Liberal Moral Grammar applied to Homosexuality
Harm? No.
Unfair? No.
Hierarchy Violation? NA
Purity Violation? NA

In fact, if we revisit the Fairness/Justice entry, we find that homosexuals are being treated unfairly. Thus, efforts on their behalf, on the grounds of justice, commence.

Let’s now look at the conservative Christian analysis of the “wrongfulness” of homosexuality:

Conservative Christian Moral Grammar applied to Homosexuality
Harm? No.
Unfair? No.
Hierarchy Violation? Yes. (Defiance of God’s Law.)
Purity Violation? Yes. (Act is deemed unnatural and deviant.)

What Haidt helps us see is this: Liberals and conservatives are talking past each other on these issues because they are not even applying the same moral criteria. They don’t agree, on a fundamental level, about what makes something “wrong.” Unless they each change their moral criteria, agreement is impossible.

Now, this discussion isn’t just between secular people and Christians. It’s a debate within Christianity as well.

In my opinion, the debate centers on if purity categories are, in essence, a form of harm. That is, is it intrinsically harmful to consider persons sources of pollution, defilement, corruption, disgust, and contamination? Are not those attributes, along with their socio-psychological sequelae, when applied to people demeaning, hurtful, and harmful?

If so, which moral grammar should trump in this debate? Harm or purity? As evidence of this current debate within Christianity, consider this comment from Walter Brueggemann:

[I]t is evident that the current and freighted dispute in the U.S. church concerning homosexual persons, especially their ordination, indicates the continuing felt cruciality of the tradition of holiness, even after we imagine we have moved beyond such “primitiveness.” It is my impression that the question of equal rights and privileges for homosexuals (in civil society as in the church) is a question that may be adjudicated on the grounds of justice. It is equally my impression, however, that the enormous hostility to homosexual persons (as to proposals of justice for them) does not concern issues of justice and injustice, but rather concerns the more elemental issues of purity—cleanness and uncleanness. This more elemental concern is evidenced in the widespread notion that homosexuals must be disqualified from access to wherever society has its important stakes and that physical contact with them is contaminating.

In Brueggemann’s quote “holiness” is a standing in for Haidt’s purity grammar. In short, we see the tension clearly articulated: What moral grammar gets applied to an issue like homosexuality?

I don’t necessarily want to dwell on homosexuality in this post, although it’s fine to take this post in that direction in your comments if you wish. I would like to meditate on the issue of holiness.

In my Highland class, as I was discussing Haidt’s grammars and applying them to the issues of homosexuality, a member of the class, one of ACU’s bible professors, said something along these lines: “This issue really just boils down to holiness.”

The comment stumped me.

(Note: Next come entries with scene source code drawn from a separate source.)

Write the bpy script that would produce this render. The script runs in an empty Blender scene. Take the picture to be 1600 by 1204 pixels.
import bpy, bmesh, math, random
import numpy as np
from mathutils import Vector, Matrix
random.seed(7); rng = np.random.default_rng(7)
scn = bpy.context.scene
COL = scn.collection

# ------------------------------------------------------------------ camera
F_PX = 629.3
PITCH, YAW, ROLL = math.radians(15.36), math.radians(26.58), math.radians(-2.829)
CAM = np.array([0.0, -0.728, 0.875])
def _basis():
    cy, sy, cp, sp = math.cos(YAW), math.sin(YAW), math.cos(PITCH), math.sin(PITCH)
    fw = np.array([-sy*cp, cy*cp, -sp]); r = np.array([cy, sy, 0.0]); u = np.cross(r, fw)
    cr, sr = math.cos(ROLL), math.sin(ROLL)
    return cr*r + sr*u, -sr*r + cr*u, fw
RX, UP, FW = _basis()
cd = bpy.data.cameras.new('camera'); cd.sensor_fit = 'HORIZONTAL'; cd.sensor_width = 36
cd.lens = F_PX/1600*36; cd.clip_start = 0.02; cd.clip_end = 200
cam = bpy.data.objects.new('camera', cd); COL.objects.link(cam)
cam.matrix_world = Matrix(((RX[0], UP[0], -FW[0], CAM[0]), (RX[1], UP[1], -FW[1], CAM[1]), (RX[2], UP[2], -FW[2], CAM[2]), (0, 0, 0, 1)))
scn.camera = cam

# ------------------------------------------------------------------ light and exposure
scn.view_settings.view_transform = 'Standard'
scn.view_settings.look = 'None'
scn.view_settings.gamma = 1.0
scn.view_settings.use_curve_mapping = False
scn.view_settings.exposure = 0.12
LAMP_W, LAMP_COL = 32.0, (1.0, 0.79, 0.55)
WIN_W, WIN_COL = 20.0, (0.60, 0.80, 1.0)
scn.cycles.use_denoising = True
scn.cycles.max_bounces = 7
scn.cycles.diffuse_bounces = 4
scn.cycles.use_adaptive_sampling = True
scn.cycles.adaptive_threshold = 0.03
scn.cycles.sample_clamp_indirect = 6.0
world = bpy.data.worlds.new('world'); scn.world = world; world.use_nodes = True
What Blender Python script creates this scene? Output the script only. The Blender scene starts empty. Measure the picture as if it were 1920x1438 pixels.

I couldn’t figure out what it meant.

First, perhaps the bible professor meant to equate holiness with purity. If so, then the issue doesn’t really “boil down” to holiness as there are other criteria that Christians like Brueggemann and myself are concerned with (e.g., justice).

Second, perhaps the bible professor meant to group all four of Haidt’s grammars (purity, hierarchy, justice, and harm) under the umbrella term of Holiness. If so, then that move doesn’t get us anywhere as some of those grammars conflict and require adjudication (see Brueggemann’s quote above).

In sum, I didn’t know what the bible professor was saying. I mean, it sounded good. Very theological. But as I unpacked the comment in my mind I found the term “holiness” (as used in this exchange) semantically (or at least rhetorically) vacuous. My suspicion is that the word “holiness” is so abstract as to be almost unhelpful in conversation. As a synonym for purity it is too narrow. Yet, as an umbrella term it fails to give guidance when making difficult adjudications between competing moral goods.